--- begin ---

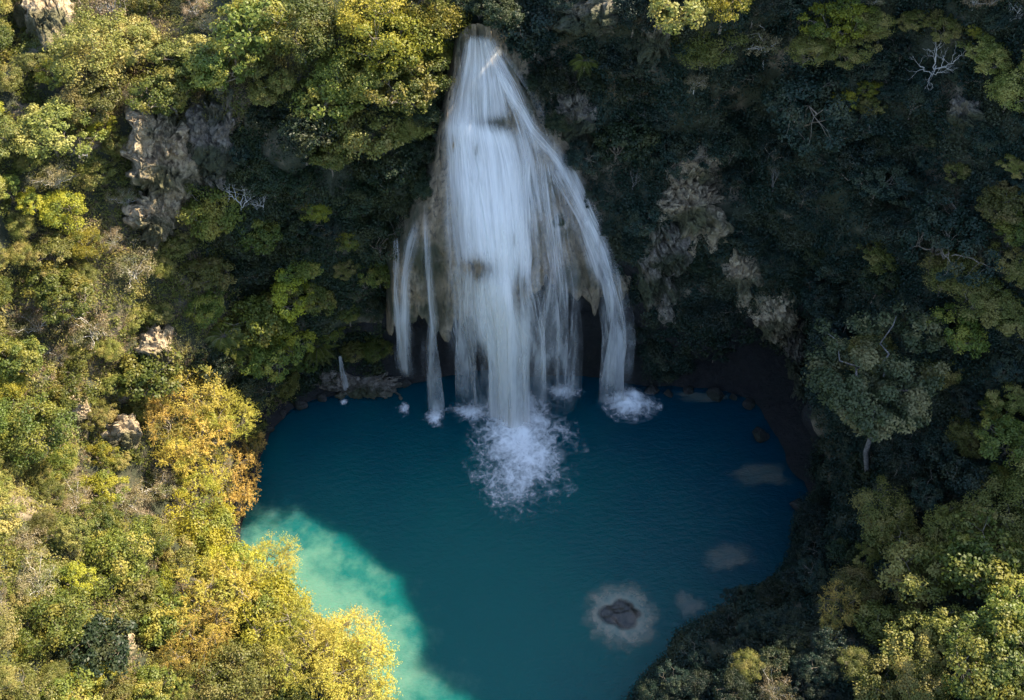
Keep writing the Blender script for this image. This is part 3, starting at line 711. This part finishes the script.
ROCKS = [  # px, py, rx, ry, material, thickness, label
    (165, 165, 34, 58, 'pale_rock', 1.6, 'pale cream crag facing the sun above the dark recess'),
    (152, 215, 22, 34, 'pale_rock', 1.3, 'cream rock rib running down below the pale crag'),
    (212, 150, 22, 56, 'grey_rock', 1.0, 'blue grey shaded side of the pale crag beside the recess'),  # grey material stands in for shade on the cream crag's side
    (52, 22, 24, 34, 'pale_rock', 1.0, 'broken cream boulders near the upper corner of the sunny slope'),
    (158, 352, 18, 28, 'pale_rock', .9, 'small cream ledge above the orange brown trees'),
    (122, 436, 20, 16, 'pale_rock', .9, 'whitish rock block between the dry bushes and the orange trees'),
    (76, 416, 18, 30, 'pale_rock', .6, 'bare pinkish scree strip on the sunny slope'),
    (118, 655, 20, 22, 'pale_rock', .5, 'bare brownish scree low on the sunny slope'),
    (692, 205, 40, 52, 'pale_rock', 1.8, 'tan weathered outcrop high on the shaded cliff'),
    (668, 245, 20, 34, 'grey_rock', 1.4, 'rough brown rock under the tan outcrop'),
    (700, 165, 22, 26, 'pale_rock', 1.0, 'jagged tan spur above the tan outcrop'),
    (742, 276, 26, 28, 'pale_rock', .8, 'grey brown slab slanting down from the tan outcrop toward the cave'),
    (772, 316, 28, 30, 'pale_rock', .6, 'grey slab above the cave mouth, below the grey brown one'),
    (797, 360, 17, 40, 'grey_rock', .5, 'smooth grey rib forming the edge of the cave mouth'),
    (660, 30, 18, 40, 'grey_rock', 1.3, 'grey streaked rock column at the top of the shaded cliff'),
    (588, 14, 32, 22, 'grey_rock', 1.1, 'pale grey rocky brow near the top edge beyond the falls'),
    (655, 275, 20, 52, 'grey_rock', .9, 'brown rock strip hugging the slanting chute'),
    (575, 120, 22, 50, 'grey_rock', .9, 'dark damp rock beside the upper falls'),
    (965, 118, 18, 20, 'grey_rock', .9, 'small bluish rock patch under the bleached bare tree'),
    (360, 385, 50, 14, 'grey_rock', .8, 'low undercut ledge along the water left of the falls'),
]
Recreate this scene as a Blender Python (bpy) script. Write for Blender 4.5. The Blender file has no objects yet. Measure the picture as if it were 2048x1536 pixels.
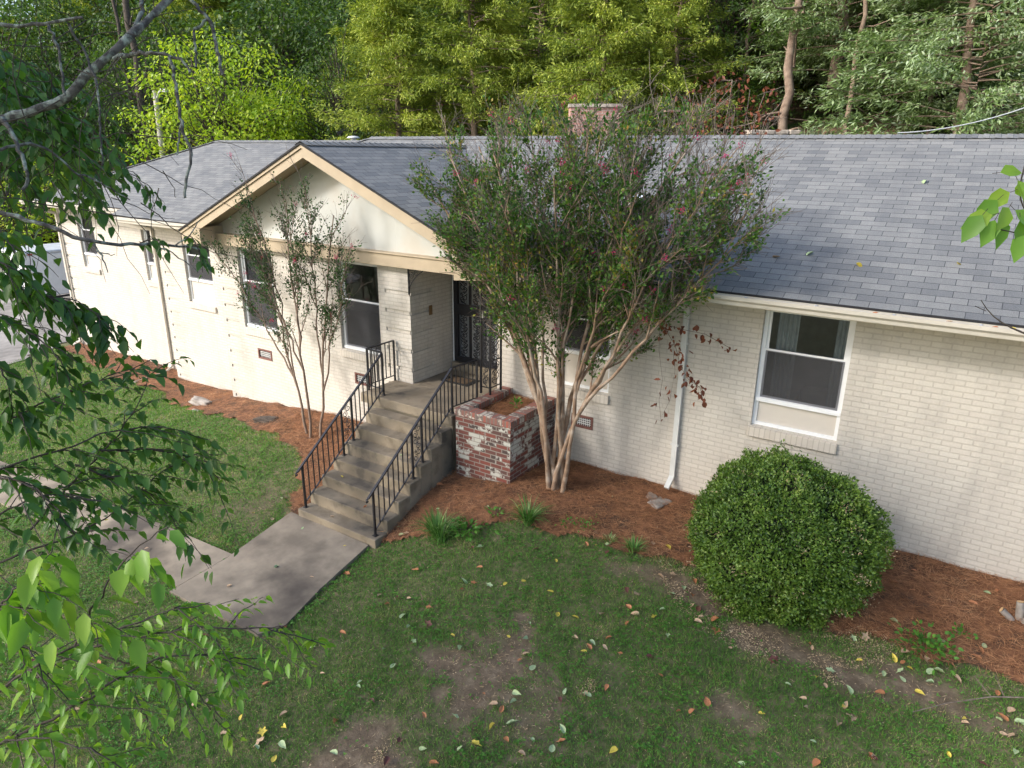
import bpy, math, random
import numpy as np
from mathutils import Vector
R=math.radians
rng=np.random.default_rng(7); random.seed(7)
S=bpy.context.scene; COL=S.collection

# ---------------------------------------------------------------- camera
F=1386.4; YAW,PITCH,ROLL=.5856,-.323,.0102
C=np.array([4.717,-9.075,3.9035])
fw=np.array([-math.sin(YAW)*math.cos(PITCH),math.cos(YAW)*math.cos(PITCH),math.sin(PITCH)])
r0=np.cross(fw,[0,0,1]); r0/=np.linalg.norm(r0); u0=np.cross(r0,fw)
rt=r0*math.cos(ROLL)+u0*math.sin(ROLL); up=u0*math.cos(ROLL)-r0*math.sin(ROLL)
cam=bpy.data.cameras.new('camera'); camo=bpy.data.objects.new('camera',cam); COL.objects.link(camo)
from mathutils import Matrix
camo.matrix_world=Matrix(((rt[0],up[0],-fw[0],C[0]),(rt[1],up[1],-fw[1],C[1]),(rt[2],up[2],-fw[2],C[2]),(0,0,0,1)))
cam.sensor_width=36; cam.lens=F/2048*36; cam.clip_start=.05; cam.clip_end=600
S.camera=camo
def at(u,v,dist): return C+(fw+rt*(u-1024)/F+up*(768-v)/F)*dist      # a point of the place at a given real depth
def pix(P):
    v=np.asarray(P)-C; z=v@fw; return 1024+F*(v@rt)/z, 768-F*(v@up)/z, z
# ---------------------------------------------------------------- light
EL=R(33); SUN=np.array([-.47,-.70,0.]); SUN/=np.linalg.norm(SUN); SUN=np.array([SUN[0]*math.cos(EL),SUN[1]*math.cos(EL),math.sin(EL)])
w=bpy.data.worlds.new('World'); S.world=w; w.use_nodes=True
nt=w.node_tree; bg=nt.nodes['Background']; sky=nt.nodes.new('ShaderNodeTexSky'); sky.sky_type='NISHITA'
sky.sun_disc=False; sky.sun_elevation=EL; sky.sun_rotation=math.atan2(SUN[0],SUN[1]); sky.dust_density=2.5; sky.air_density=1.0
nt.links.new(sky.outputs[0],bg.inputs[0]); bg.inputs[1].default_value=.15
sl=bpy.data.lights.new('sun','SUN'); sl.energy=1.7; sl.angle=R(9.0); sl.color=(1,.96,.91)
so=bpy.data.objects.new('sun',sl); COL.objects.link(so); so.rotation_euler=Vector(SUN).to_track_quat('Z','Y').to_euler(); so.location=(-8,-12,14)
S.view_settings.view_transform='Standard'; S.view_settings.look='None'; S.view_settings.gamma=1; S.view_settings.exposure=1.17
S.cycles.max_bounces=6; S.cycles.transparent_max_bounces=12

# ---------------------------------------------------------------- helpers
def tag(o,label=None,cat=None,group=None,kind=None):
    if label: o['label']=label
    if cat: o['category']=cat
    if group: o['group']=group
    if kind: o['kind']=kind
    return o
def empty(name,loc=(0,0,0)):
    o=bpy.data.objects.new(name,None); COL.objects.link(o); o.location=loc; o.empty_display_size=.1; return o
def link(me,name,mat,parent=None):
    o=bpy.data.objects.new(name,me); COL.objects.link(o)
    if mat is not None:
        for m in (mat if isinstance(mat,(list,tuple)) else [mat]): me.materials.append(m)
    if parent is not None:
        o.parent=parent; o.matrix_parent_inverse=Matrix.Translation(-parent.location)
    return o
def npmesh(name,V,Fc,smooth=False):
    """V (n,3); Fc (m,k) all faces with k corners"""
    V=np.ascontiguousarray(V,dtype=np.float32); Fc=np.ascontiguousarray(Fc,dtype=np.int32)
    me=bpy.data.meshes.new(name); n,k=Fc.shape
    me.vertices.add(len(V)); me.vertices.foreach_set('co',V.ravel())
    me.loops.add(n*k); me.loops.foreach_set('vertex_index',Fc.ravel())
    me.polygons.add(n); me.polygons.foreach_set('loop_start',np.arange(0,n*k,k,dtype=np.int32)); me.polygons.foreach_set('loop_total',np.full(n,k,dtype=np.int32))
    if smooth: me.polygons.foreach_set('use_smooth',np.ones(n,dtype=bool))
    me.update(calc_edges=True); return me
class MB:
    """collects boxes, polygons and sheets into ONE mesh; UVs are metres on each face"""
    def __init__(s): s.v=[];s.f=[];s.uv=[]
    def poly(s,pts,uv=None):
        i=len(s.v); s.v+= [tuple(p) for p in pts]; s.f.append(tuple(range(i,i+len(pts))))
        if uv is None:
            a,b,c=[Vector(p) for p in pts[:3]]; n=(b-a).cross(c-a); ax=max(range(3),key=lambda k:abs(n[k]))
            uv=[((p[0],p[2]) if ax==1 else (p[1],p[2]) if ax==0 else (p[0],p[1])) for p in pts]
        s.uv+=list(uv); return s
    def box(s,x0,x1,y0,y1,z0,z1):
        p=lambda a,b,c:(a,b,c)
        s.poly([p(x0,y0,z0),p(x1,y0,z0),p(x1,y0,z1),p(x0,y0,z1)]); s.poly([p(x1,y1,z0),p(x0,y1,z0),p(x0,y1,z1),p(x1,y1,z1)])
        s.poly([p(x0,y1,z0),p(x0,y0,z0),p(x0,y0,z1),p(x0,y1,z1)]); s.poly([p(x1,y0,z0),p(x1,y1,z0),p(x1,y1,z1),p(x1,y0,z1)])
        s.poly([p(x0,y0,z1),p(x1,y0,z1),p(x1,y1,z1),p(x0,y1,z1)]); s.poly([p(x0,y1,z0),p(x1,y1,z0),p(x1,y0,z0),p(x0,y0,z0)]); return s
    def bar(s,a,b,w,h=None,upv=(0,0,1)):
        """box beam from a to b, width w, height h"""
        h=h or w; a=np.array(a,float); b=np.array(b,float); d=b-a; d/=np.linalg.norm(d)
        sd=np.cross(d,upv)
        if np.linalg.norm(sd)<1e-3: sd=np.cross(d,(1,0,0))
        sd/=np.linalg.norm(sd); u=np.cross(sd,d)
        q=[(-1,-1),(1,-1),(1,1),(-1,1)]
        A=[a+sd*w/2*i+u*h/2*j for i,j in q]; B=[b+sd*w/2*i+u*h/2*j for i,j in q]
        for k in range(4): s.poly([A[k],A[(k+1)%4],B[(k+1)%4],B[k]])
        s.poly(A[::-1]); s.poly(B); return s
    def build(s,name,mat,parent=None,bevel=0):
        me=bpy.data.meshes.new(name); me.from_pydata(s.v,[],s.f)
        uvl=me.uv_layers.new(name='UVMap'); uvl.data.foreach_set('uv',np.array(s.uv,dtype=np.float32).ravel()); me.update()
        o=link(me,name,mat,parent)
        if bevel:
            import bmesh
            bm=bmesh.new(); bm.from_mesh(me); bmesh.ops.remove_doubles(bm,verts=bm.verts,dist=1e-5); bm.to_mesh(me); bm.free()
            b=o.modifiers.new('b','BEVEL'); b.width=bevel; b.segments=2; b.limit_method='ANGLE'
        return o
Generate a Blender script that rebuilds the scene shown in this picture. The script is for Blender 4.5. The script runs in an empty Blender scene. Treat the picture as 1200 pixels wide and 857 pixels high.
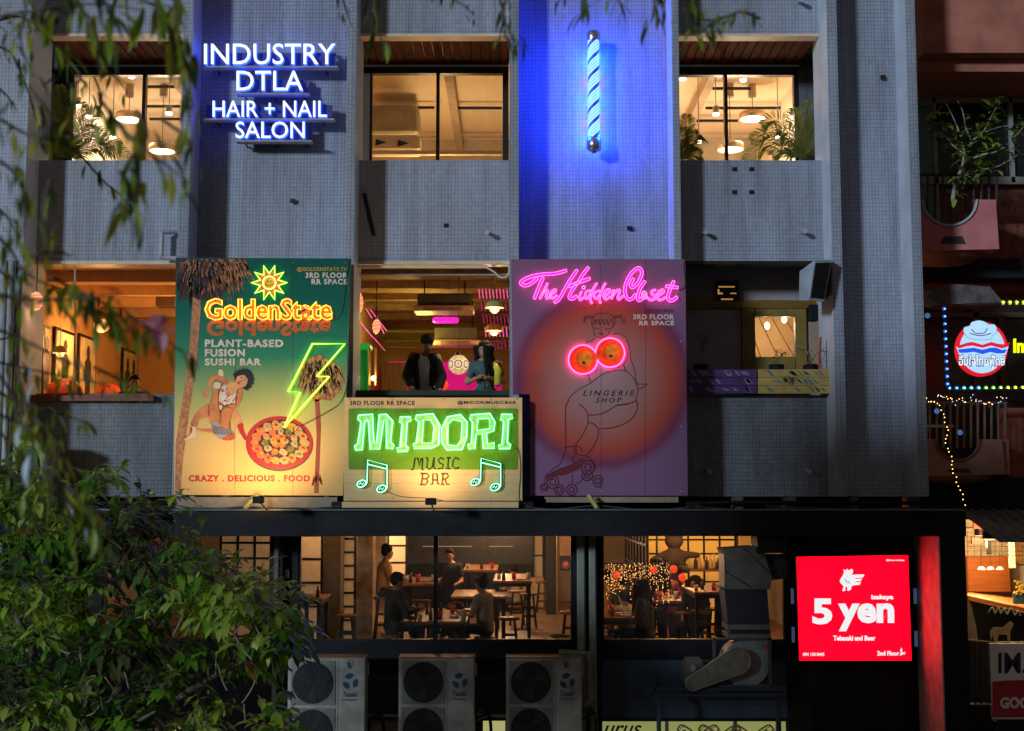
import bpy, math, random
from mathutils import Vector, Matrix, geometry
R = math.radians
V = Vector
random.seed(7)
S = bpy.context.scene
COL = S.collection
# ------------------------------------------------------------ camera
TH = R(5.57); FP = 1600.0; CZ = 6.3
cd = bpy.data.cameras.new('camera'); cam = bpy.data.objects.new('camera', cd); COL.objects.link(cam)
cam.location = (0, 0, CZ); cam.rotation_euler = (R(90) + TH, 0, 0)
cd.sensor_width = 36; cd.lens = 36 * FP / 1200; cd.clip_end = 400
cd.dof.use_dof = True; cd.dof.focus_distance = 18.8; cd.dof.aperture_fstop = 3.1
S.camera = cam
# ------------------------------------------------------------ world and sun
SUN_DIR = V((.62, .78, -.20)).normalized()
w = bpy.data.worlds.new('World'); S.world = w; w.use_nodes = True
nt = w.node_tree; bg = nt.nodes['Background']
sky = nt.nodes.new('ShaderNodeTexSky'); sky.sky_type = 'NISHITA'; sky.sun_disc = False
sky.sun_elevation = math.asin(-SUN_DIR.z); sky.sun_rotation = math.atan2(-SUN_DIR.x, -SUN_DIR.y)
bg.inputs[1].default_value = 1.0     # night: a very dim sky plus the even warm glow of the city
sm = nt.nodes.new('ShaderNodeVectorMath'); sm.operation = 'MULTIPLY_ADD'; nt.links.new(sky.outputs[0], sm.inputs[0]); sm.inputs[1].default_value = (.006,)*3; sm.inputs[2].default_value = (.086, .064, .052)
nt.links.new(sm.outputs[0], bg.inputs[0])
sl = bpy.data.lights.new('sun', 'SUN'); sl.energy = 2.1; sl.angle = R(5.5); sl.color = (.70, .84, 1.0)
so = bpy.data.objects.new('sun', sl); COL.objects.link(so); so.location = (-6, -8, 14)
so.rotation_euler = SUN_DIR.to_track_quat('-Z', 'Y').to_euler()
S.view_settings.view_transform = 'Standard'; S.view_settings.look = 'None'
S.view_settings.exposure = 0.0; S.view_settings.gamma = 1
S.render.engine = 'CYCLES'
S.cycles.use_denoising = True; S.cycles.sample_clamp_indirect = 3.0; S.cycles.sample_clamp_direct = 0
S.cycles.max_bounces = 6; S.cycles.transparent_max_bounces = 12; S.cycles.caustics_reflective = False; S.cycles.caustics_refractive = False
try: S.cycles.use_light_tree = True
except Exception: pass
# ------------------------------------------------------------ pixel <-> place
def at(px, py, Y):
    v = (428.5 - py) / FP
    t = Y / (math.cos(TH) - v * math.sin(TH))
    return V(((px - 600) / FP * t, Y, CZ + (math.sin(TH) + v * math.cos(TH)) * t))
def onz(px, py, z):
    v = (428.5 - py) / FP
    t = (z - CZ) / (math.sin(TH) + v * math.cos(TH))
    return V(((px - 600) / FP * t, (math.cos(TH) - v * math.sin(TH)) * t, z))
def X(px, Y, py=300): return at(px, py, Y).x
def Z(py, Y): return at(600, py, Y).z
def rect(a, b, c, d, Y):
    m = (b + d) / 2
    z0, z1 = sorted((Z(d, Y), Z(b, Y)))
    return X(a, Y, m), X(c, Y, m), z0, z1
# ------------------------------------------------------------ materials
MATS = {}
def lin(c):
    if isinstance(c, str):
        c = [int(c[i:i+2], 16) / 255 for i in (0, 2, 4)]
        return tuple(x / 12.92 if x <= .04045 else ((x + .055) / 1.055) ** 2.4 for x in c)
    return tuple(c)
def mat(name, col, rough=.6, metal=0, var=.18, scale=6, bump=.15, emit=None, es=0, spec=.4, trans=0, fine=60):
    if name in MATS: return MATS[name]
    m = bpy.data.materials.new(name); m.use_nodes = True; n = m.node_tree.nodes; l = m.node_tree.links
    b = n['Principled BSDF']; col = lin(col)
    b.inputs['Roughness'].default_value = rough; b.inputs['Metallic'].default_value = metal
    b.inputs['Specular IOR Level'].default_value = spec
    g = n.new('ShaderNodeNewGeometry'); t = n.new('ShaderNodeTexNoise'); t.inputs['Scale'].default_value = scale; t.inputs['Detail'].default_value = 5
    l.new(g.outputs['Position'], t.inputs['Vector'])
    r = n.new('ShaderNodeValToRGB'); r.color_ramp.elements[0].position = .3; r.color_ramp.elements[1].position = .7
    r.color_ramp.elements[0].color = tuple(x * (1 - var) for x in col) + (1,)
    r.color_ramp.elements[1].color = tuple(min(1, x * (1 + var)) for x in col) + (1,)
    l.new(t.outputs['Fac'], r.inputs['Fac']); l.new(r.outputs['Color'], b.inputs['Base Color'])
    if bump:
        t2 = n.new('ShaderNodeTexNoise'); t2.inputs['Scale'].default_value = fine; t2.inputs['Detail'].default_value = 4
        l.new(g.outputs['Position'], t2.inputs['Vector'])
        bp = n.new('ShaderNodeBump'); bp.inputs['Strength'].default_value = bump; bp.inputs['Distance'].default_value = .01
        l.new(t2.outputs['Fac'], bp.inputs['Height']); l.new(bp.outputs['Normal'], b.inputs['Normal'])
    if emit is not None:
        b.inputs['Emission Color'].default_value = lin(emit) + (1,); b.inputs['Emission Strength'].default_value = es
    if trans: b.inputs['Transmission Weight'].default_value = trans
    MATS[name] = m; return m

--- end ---

> WORK TO BE COMPLETED
Print the data above verbatim from the first line through the line holding "(152, 215, 22, 34, 'pale_rock', 1.3, 'cream", leaving every picture out.

> OUTPUT OF THE EXERCISE
Keep writing the Blender script for this image. This is part 3, starting at line 711. This part finishes the script.
ROCKS = [  # px, py, rx, ry, material, thickness, label
    (165, 165, 34, 58, 'pale_rock', 1.6, 'pale cream crag facing the sun above the dark recess'),
    (152, 215, 22, 34, 'pale_rock', 1.3, 'cream rock rib running down below the pale crag'),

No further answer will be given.